Articles of Confederation


After gaining independence from Great Britain, the United States was operating under the “Articles of Confederation and Perpetual Union.”  Under the Articles, the states retained sovereignty over all governmental functions that were not relinquished to the federal government. 

The Articles of Confederation was the first constitution of the United States and it was in force from March 1, 1781, to June 21, 1788.  However, the Articles of Confederation had many inherent weaknesses.  Under the Articles, there was no separation of powers.  The central government was weak since the majority of the power rested with the states and Congress was not given the power to tax.. The Articles of Confederation called for unanimous approval of the states to change or amend the Articles, and for the approval by 9 of the 13 states to pass all major laws.  This proved to be cumbersome. Moreover, the fact that the Congress did not have the power to regulate commerce caused competition as well as diplomatic issues between states. 

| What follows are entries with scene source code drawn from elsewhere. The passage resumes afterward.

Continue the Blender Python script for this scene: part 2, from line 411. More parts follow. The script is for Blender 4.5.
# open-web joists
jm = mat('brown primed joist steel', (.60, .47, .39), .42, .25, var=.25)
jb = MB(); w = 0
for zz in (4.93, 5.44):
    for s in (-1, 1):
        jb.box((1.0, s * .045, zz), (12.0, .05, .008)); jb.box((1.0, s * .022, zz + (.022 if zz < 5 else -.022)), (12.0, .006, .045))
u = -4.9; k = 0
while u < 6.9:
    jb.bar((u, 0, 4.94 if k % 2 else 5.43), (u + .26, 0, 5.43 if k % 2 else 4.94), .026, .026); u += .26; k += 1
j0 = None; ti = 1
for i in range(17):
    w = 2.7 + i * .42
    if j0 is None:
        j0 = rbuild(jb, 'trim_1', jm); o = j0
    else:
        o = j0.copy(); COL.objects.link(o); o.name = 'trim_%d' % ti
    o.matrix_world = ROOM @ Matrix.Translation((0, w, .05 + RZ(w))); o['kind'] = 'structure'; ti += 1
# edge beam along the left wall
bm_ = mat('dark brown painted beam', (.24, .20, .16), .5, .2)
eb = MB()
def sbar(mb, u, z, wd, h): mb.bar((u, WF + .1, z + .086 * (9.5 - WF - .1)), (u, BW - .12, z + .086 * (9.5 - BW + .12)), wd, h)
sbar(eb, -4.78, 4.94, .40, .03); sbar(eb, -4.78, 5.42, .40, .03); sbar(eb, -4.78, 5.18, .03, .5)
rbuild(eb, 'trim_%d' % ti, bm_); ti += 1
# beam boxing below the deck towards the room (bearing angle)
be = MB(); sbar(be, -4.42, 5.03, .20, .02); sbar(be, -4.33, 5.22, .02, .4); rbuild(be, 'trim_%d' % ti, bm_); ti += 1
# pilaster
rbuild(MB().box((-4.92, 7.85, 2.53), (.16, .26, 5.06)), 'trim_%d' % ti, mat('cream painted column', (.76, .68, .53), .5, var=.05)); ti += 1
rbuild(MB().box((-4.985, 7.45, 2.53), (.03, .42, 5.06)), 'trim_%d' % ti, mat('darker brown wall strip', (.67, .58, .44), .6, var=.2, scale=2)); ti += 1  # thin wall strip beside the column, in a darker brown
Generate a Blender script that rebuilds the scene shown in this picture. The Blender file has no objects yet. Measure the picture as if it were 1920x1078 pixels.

In an effort to bring about change, 55 delegates began gathering almost daily in the State House in Philadelphia beginning on May 25, 1787 in order to revise the Articles of Confederation.   However, by the middle of June, it became clear to the delegates that rather than a mere amendment to the Articles of Confederation, they would have to write an entirely new document that clearly defines and separates the powers of the central government, the powers of the states, the rights of the people and how the representatives of the people should be elected.

By 1787, a document incorporating these provisions was created and on September 17, 1787, the delegates of the Constitutional Convention met to sign the document they had created.  Of the 55 people who attended the Convention, only 39 signed on the document. Some left as the Convention progressed, whereas others refused to sign in protest.  Since Rhode Island refused to send a delegate, no representative from Rhode Island signed the document.  In addition to the 39 delegates, the convention’s secretary William Jackson also signed the document, not as a delegate, but in attestation of the document’s signing.

The Constitution was finally adopted by the Constitutional Convention in Philadelphia, and later ratified by special conventions in each of the then-existing thirteen American states.  Today, the United States Constitution is the supreme law of the United States of America.